### Goal of the exercise
Quote precisely the run of lines opening with the line containing "Recreate this scene" and closing with the line containing "D = bpy.data;", and nothing else.

### Information provided
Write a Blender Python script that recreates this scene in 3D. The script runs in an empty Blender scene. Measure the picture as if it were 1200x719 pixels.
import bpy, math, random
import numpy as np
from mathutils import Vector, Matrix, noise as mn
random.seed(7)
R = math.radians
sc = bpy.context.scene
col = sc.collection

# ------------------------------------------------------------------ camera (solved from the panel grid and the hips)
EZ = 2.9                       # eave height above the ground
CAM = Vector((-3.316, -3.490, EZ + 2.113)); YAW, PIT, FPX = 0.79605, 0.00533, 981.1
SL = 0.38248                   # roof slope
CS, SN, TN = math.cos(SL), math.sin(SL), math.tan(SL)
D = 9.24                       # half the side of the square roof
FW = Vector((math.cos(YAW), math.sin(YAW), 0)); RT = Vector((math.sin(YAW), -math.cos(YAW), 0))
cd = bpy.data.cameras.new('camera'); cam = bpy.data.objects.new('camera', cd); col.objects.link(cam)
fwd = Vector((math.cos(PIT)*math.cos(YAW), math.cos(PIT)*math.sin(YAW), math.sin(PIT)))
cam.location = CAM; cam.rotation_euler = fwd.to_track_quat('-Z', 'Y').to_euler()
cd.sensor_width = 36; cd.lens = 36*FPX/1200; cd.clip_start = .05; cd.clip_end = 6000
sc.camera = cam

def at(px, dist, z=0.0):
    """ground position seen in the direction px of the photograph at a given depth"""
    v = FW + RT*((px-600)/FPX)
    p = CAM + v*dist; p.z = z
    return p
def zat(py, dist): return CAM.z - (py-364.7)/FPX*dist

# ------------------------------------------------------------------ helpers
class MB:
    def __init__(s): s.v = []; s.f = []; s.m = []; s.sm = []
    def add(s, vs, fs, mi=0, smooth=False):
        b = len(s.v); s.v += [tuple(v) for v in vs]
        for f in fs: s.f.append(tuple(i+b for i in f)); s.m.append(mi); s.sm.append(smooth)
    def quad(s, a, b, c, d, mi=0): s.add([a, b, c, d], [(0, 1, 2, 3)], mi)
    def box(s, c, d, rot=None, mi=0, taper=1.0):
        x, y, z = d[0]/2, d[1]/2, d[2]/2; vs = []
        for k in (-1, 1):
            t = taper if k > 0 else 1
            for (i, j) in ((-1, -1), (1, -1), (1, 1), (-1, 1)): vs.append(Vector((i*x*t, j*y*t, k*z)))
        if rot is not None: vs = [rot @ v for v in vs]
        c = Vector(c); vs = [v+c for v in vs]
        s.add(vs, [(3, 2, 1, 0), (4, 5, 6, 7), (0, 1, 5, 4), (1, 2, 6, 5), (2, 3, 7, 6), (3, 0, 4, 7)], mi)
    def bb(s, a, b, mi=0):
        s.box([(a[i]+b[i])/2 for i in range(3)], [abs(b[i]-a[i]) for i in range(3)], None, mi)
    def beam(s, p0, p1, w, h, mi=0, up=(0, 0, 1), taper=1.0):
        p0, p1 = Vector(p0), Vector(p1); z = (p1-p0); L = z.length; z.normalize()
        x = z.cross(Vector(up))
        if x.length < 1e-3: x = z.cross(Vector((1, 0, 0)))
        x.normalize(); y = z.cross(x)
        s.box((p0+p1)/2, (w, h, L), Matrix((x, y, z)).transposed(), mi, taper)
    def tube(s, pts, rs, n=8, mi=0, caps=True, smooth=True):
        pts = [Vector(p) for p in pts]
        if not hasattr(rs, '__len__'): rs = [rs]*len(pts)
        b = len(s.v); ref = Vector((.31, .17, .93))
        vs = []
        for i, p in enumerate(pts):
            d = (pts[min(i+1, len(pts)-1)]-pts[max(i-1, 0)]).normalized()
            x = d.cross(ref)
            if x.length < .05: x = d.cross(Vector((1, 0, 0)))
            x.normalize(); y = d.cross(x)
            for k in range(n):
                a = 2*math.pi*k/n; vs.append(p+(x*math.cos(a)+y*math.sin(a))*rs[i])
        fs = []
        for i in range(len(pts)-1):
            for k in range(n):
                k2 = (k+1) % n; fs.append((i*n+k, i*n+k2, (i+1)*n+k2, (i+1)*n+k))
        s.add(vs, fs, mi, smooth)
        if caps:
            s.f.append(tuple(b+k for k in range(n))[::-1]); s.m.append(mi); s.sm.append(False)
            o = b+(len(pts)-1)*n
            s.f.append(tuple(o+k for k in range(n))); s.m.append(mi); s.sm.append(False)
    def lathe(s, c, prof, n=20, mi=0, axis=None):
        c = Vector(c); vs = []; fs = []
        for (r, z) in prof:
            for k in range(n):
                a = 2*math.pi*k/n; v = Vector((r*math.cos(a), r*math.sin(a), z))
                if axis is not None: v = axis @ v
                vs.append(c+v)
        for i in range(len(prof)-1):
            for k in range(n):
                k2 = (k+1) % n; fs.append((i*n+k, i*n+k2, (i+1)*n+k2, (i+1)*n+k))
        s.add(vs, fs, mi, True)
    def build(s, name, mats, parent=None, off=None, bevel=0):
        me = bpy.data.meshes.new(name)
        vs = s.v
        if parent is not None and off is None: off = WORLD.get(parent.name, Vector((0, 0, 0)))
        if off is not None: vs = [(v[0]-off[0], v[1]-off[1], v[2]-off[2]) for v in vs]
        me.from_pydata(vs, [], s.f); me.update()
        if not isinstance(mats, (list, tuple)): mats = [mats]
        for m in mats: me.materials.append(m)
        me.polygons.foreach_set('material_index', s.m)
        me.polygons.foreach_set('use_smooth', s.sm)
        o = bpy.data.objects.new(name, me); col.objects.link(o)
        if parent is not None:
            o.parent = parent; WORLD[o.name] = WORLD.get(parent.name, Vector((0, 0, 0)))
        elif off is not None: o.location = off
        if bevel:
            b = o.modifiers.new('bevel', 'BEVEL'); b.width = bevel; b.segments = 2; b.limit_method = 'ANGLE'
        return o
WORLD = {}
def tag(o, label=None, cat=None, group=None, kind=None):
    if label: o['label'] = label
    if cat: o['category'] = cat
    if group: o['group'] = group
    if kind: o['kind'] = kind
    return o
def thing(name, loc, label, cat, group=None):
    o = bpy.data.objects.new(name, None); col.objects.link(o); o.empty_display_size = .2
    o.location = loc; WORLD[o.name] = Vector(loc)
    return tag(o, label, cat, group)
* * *
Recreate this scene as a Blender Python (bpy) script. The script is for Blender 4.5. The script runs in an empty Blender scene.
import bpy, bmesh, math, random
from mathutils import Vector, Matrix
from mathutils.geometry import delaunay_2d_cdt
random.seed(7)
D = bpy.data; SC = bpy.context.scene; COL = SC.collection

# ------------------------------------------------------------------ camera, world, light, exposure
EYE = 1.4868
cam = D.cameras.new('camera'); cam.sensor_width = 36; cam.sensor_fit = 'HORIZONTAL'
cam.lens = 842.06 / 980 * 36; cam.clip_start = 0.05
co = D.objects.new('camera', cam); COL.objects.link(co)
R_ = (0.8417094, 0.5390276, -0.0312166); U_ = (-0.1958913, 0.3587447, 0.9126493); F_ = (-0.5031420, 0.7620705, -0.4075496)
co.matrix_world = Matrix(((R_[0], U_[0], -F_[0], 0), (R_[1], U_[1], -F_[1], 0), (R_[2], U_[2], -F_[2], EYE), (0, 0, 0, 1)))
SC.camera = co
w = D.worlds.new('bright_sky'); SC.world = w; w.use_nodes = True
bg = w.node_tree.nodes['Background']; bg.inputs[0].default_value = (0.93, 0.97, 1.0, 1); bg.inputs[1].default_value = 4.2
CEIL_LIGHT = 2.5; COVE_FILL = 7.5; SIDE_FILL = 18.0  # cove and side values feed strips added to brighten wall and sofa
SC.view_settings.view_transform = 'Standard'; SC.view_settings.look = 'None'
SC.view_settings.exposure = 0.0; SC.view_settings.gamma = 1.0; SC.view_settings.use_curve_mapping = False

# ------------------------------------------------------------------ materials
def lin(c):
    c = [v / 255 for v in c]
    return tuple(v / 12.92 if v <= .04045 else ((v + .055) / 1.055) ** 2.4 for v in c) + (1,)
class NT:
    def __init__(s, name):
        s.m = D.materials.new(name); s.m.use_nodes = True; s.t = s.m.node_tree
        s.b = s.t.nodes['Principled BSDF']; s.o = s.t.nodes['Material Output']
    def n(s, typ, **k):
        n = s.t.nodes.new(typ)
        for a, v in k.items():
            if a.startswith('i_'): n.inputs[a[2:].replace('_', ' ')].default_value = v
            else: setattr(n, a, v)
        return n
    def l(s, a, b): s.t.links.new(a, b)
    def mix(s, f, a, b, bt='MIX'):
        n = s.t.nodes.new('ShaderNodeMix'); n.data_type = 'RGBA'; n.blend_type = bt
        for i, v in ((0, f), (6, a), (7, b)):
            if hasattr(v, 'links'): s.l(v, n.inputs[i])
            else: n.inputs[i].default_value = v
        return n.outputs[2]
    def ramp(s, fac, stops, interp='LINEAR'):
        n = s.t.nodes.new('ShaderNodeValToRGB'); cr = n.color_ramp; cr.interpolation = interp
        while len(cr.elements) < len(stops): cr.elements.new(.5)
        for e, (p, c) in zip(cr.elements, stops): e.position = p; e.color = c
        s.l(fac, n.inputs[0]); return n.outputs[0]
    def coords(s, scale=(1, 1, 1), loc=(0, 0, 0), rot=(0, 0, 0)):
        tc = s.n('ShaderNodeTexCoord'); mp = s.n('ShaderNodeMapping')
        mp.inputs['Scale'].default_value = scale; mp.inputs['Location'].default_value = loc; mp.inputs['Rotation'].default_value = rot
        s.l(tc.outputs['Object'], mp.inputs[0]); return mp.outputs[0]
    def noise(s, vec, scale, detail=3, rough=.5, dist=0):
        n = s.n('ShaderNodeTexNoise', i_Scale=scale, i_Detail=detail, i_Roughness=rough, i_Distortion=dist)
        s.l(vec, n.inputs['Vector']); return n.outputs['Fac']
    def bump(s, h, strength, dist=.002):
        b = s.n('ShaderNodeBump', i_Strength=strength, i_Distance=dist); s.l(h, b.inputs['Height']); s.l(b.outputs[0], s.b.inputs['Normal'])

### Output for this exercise
Recreate this scene as a Blender Python (bpy) script. The script is for Blender 4.5. The script runs in an empty Blender scene.
import bpy, bmesh, math, random
from mathutils import Vector, Matrix
from mathutils.geometry import delaunay_2d_cdt
random.seed(7)
D = bpy.data; SC = bpy.context.scene; COL = SC.collection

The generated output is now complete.